My mom never stopped hating - or disliking, at least - Germans.

Riot after Chinese teachers try to stop pupils cheating
"What should have been a hushed scene of 800 Chinese students diligently sitting their university entrance exams erupted into siege warfare after invigilators tried to stop them from cheating."

MadisonMan said...

From Fernandiande's link:

We want fairness. There is no fairness if you do not let us cheat.

When tests matter.

eddie willers said...

My mom never stopped hating - or disliking, at least - Germans.

Shortly after college, I was working for JVC (Japanese company) and driving an Audi (German car).

My father wondered who won the war.

Ron Winkleheimer said...

"My father wondered who won the war."

I remember reading a science fiction story back in the 80s with the premise that the U.S. government, in addition to two atomic bombs, has the ability to send one person forward in time a few decades for just a few minutes and that it can do so only once. In order to decide if dropping the atomic bombs is warranted they decide to send someone to the future to determine if the Allies or Japan won the war.

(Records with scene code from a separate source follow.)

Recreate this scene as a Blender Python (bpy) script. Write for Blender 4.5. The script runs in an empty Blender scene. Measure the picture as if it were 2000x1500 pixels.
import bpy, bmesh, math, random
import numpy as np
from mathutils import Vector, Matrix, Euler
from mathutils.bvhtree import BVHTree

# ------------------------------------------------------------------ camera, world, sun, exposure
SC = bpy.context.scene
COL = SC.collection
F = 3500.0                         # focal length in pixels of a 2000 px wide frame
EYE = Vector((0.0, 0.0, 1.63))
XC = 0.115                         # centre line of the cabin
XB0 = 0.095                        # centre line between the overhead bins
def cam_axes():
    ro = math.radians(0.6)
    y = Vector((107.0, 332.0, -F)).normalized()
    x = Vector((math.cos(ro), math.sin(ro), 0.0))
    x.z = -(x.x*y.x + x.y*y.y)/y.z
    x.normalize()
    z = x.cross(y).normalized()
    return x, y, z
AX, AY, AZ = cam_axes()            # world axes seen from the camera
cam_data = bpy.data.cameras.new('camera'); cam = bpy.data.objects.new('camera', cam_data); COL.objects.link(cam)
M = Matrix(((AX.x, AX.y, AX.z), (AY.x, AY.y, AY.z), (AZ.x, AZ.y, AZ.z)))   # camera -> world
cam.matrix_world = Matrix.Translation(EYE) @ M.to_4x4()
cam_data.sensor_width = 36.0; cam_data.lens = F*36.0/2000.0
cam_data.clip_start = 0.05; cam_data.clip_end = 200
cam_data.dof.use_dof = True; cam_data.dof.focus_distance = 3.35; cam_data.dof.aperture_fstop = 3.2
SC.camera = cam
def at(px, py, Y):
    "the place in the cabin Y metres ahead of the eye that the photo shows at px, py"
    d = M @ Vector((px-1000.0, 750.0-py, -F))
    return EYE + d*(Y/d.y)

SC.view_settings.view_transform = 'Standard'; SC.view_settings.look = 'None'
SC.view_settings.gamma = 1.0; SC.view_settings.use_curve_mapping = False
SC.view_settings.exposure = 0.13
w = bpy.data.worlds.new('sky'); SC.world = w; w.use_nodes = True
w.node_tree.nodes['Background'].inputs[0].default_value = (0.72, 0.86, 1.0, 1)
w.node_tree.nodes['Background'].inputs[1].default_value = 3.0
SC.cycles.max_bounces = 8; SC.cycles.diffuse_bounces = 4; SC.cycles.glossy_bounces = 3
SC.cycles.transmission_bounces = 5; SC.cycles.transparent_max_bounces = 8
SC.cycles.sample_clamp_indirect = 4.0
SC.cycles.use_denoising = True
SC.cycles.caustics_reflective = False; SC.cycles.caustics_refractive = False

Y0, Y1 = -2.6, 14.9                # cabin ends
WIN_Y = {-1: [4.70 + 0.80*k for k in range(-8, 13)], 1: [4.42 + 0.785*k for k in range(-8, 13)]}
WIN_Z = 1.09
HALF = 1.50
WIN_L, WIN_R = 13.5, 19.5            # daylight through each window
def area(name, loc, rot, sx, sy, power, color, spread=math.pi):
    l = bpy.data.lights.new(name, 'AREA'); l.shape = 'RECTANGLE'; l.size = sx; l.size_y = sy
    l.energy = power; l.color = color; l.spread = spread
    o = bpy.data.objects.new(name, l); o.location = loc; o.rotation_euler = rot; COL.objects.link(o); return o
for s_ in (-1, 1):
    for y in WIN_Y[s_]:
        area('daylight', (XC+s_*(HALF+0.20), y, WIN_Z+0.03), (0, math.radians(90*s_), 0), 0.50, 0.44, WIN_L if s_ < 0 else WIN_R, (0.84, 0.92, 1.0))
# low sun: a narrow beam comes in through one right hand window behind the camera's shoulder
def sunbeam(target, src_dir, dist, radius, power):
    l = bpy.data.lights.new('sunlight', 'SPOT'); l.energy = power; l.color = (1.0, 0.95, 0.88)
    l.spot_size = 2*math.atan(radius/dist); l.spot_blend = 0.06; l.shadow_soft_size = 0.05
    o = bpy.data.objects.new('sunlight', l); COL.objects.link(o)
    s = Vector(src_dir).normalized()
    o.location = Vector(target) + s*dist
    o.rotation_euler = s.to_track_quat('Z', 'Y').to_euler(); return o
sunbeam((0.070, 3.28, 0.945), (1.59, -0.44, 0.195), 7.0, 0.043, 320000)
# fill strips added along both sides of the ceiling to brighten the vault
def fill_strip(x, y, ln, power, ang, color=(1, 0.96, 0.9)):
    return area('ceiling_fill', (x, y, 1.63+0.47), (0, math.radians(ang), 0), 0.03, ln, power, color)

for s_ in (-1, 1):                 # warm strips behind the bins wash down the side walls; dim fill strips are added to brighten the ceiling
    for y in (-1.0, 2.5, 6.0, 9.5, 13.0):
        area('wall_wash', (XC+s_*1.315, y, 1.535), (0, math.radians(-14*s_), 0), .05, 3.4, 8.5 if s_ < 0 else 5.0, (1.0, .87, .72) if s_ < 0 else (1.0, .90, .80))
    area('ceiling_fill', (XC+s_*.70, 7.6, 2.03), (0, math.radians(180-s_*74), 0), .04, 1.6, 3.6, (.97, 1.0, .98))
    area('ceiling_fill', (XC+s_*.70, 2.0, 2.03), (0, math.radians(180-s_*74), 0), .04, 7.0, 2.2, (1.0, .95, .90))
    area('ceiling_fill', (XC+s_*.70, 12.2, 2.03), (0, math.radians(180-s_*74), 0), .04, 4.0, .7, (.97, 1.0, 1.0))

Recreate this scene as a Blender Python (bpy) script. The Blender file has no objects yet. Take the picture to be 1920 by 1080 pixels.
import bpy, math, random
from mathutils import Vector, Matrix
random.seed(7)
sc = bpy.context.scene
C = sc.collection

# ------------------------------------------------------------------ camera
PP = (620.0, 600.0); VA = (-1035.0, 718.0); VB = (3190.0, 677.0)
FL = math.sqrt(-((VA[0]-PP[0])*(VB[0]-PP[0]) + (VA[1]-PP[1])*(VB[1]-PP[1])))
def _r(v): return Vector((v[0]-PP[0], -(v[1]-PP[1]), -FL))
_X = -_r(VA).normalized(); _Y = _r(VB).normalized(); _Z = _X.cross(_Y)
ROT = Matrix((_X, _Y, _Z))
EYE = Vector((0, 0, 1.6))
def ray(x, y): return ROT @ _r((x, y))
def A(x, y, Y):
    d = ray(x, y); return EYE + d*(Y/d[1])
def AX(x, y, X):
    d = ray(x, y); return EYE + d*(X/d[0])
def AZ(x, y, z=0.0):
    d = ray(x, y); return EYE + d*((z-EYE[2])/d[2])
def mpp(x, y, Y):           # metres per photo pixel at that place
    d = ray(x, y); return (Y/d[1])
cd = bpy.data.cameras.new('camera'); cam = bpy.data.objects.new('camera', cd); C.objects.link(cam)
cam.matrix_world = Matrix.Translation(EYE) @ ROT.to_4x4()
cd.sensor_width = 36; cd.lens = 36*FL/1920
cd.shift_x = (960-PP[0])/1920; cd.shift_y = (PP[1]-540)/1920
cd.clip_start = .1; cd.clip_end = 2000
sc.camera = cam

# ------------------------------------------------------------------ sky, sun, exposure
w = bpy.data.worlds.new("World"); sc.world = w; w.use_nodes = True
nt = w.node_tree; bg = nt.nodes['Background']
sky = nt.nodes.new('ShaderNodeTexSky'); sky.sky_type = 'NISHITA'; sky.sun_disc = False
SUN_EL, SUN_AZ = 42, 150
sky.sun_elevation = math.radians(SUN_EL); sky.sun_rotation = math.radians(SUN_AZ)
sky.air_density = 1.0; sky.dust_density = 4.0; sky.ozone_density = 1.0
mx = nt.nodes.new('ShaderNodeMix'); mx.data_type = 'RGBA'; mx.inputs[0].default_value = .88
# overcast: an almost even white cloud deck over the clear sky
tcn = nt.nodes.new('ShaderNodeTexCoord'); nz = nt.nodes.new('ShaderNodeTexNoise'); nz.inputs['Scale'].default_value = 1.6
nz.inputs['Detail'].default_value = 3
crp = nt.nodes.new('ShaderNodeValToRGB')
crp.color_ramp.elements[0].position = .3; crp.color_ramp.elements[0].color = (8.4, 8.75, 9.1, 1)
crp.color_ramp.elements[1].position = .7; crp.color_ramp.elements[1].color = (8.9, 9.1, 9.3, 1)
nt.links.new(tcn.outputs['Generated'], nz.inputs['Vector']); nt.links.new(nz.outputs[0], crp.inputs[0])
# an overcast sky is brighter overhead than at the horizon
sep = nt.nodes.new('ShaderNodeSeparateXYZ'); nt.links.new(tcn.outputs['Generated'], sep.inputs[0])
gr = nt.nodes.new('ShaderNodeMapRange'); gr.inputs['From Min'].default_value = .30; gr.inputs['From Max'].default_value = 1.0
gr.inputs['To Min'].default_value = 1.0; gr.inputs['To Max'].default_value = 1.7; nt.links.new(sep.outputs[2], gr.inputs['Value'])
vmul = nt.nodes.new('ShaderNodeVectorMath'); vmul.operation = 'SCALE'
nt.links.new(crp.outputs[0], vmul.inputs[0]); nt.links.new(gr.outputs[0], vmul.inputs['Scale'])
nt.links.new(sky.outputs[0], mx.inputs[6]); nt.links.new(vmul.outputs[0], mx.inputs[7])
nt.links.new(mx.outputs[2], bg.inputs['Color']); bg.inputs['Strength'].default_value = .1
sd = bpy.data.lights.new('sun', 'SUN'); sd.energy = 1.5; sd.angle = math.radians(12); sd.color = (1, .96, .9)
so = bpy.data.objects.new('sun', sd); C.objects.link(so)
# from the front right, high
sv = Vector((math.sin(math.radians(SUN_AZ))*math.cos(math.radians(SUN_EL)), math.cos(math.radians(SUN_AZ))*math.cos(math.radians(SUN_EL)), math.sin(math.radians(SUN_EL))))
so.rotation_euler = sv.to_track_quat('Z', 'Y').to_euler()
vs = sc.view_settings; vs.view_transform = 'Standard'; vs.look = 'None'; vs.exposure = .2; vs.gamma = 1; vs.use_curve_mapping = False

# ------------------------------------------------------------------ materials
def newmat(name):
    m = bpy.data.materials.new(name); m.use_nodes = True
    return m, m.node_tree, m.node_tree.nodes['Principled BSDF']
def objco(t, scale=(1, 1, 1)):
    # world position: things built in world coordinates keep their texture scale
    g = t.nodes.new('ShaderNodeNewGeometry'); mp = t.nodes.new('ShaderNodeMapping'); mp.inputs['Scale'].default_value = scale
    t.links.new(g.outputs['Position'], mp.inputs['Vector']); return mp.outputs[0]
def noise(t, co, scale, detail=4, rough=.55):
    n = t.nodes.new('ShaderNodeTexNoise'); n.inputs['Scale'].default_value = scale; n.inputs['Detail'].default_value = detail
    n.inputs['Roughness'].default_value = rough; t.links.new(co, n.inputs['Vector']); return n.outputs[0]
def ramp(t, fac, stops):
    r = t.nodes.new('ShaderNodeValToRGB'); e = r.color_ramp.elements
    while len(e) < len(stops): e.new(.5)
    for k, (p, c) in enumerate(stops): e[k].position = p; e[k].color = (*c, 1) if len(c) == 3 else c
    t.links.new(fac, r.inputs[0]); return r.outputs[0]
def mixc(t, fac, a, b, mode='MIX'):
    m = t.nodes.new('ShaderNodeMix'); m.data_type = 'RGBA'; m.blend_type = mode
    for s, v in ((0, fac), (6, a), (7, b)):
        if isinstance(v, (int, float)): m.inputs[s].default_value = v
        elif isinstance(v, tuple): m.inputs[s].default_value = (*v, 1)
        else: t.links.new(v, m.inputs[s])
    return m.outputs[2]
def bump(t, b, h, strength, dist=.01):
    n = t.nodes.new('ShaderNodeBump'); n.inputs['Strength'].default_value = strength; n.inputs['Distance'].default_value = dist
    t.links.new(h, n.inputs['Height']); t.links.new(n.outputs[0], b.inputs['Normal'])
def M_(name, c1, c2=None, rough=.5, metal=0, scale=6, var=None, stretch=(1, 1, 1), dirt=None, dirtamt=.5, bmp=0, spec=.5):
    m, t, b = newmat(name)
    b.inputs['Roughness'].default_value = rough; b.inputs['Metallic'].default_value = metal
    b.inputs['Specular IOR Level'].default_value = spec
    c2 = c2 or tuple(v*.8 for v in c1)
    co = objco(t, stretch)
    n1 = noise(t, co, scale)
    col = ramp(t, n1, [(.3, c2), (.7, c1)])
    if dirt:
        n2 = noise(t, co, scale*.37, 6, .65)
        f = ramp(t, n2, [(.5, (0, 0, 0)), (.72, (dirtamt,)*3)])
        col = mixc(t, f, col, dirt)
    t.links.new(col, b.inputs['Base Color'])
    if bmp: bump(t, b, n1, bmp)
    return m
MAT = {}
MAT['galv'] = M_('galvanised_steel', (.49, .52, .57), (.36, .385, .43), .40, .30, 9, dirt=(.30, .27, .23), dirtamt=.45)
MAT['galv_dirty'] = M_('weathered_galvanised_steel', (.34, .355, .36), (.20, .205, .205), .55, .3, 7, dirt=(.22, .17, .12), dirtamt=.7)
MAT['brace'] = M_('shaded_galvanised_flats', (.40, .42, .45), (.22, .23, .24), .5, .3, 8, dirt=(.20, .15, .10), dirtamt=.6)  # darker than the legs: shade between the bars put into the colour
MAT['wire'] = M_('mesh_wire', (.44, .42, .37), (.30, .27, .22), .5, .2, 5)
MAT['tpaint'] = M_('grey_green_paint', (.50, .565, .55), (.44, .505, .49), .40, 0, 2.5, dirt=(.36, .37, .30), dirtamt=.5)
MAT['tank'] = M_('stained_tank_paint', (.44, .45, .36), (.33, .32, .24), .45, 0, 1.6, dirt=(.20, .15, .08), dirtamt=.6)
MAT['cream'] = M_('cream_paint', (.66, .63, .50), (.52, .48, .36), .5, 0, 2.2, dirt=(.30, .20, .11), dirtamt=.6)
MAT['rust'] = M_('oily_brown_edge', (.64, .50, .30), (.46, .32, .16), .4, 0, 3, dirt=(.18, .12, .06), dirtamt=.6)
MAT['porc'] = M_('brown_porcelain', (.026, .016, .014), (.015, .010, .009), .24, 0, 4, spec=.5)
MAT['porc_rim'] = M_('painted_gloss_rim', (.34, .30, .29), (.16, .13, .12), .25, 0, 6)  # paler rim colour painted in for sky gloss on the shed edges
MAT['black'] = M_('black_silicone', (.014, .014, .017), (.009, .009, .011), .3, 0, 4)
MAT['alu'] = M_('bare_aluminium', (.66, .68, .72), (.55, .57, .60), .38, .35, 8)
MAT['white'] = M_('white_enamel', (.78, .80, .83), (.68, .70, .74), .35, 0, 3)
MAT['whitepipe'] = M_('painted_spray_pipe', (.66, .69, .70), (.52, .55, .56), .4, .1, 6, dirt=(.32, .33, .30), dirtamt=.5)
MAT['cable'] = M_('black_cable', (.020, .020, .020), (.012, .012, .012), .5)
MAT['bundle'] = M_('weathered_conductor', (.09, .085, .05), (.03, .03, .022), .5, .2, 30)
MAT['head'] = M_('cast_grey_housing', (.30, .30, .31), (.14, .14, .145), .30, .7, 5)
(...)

As I said, the time traveler has just a few minutes, during which time he sees Sony electronics, Honda cars, etc. He is under strict orders to not interact with anyone or even be seen if possible (must avoid possibly creating a paradox) so he reports back that the Japanese won.

Milwaukie guy said...

My son is half-Asian and we are both single and living together and fully admit to having a little Yellow Fever.

Milwaukie guy said...

Also, my father-in-law, Willie Wessels, and his older brother were in the Dutch colonial army in Indonesia and were both captured by the Imperial Army in early '42. [They were creole Dutch-Indonesians who were mainly Dutch speaking.] My f-i-l was almost sent to the Bridge Over the River Kwai but the merchant vessel that was to take them there was torpedoed.

As everyone knows, the Anglos were treated brutally on the, what was it, Thai-Burma military railway[?], but for Asian POWs building the road bed through the jungle it was a death sentence.

Even after emigrating to L.A., it was some decades before owning a Japanese brand car would be accepted.

Milwaukie guy said...

I just realized I had never told that story to my son so I just popped into his room to tell him, adding, if it was not for that American submarine, you might not be here. Heavy.

LTMG said...

Read Evelyn Lao's "Runaway: Diary of a Street Kid" to understand better the kinds of pressure Pan endured.

Blue@9 said...

I'm of Asian descent, immigrated here in '77, and many of the stereotypes seem true, but you have to remember that the people who immigrated here were self-selecting. My dad is an accountant, a grad from the best university in Korea, and he moved the family here specifically for the better educational opportunities for his kids. This is a typical motivation for immigrants, but do you think everyone back in Korea, Japan, or China thinks this way? I assure you there are plenty of Asians who are lazy, unmotivated, bad at math, etc. Look at the Indian immigrant community-- you might think all Indians are natural enterpreneurs who are great at computers. But then you read about Indians in India and it's a whole different story. Our impression of Mexican immigrants is skewed because our geographical proximity allows the peasants and dregs to cross over. It'd be different if they were an ocean away and only college-educated Mexicans could come over.